Reputation: 1519
I am working on upgrading my machines to Ubuntu 16 from Ubuntu 14. I have around 200+ machines. I wanted to do this through ansible so that I can automate it instead of doing it manually. When I run below command for the upgrade, it asked me some questions on the screen and I always chose default answers for those and it worked for me.
Most of the time there were some questions on the pop up screen and I answered default for those and sometimes there were questions on the command line which I answered to default 'N' when running the upgrade.
do-release-upgrade
So now if I want to do this through ansible how can we deal with those questions that pops up during the upgrade?
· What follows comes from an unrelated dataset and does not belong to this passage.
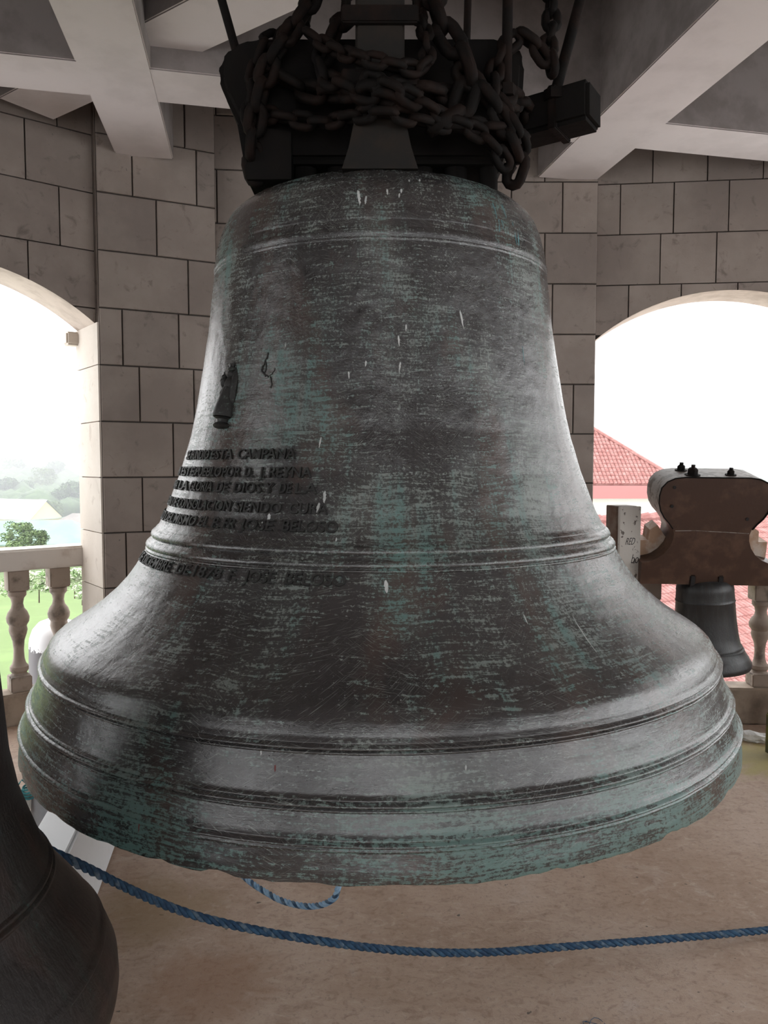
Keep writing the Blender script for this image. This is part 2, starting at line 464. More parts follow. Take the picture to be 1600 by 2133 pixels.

I always want to chose default answer for those questions but is there any way to deal with this through ansible? Below is what I got but not sure how to deal with those questions.
---
- hosts: upgrade_test
serial: "{{ num_serial }}"
tasks:
# Use a block to perform tasks conditionally—only if running Ubuntu 14.04.
- block:
- debug:
msg: 'This server is running Ubuntu 14.04 LTS and will be upgraded to 16.04 LTS.'
- name: Run do-release-upgrade.
command: do-release-upgrade
# Note: In Ansible 2.7+, use the reboot module instead.
- name: Reboot the server.
command: reboot
async: 0
poll: 0
- name: Wait for server to reboot.
wait_for:
host: "{{ ansible_ssh_host }}"
port: 22
state: started
connection: local
become: no
when: ansible_distribution == 'Ubuntu' and ansible_distribution_version == '14.04'
Upvotes: 1
Views: 950
Reputation: 39159
You have two options here:
Either you script all the questions with the expect module
- name: Run do-release-upgrade.
expect:
command: do-release-upgrade
responses:
Question:
- N
- N
- N
- ...
It would maybe be the safest solution because you really control what happen and you can even regex script that the question are what you expect with the second form of the module
- name: Run do-release-upgrade.
expect:
command: do-release-upgrade
responses:
Configuration file '/etc/pam.d/login'.*: N
Still, that forces you to either script all the question or be one hundred percent sure you always have the same amount of questions.
Or you can use the utility command yes
Which answers y
per default but could answer whatever you want, passed as argument
Name
yes - output a string repeatedly until killed
Synopsis
yes [STRING]...
yes OPTIONDescription
Repeatedly output a line with all specified STRING(s), or 'y'.
Source: https://linux.die.net/man/1/yes
Default usage of yes
$ yes
y
y
y
y
^C
Usage of yes with argument
$ yes N
N
N
N
N
^C
So, with that, you can change you task to
- name: Run do-release-upgrade.
shell: yes N | do-release-upgrade
Note: you need to change from the command module to the shell module, because the command module does not accept the usage of pipes (|
)
The command(s) will not be processed through the shell, so variables like $HOME and operations like "<", ">", "|", ";" and "&" will not work. Use the shell module if you need these features.